Quando fala sobre a morte, o faz sem medo, de modo jocoso. Mas sempre manifesta o desejo de viver mais e conhecer mais. “Tanta coisa que eu gostaria ainda de aprender...”. Eu pergunto a ele se existe algo de que se arrependa muito, algo que teria gostado de mudar. Ele pensa um pouco e diz:

— Rapaz, se eu pudesse voltar, teria tido menos mulheres. Assim me teria sobrado mais tempo pros estudos.

— Ué, não tinha como conciliar?

— Como? Eu mentia pra primeira pra estar com a segunda, depois mentia pra segunda pra poder estar com a terceira... Haja tempo!

Solto uma sonora gargalhada. A resposta me causa surpresa, vinda de um homem de vasta cultura, professor de Português, Inglês, autodidata em Matemática, com uma vida plena de saberes e amores. Um verdadeiro “sábio feliz”.

Eu argumento que, se ele tivesse estudado mais, aprendido mais, hoje a resposta dele à minha pergunta provavelmente seria: “Gostaria de ter tido mais mulheres”. “É possível”, ele é obrigado a concordar.

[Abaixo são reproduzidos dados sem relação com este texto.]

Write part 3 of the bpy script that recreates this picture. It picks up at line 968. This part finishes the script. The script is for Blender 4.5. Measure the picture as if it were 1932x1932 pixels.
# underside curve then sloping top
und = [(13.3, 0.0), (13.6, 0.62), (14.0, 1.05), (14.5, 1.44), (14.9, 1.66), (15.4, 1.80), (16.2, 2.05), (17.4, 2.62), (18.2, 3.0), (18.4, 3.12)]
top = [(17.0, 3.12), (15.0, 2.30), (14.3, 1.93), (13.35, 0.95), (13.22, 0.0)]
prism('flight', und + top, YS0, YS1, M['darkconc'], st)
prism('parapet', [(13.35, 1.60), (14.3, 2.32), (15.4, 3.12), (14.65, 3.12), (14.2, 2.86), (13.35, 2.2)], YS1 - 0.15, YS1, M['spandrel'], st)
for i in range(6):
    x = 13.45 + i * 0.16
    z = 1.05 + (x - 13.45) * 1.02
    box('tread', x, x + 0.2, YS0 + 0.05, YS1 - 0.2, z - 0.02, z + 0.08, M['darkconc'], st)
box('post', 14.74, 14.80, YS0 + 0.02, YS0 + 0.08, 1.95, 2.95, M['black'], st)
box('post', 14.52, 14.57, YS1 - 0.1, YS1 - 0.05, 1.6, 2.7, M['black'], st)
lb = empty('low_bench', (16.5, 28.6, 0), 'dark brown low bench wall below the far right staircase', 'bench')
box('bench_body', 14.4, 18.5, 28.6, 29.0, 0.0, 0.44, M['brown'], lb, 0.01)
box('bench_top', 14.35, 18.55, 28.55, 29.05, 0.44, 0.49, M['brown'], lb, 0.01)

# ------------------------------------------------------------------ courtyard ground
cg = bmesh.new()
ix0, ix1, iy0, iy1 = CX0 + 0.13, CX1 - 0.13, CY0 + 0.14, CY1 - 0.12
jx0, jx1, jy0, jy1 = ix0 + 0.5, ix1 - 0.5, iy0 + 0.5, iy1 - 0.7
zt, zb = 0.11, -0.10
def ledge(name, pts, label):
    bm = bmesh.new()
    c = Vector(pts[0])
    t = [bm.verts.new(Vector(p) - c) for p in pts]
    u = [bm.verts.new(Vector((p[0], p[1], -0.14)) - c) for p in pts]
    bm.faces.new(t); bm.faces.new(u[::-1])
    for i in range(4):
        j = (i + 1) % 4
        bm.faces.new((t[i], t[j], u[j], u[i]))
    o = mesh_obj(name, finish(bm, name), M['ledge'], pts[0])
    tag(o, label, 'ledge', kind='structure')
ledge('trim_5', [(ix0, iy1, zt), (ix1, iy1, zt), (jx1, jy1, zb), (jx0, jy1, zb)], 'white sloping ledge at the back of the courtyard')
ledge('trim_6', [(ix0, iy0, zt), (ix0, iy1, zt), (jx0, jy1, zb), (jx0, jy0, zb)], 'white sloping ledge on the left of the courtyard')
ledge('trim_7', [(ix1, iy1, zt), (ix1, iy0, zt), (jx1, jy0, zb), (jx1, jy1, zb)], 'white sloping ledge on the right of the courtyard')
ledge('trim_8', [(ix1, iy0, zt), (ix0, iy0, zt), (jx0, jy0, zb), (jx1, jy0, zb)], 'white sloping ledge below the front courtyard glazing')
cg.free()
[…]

No fim, sempre teremos algo de que nos arrepender, algo que gostaríamos de ter feito melhor. Eu me despedi do meu avô com a alma ainda meio melancólica. Pensar nesses assuntos não me faz muito bem. De sábio não tenho quase nada, de triste tenho um pouco, às vezes. Já na rua, sozinho no frio da noite, eu cantarolo baixinho: “E eu ainda sou bem moço pra tanta tristeza. E deixemos de coisa, cuidemos da vida. Pois senão chega a morte ou coisa parecida e nos arrasta moço sem ter visto a vida”.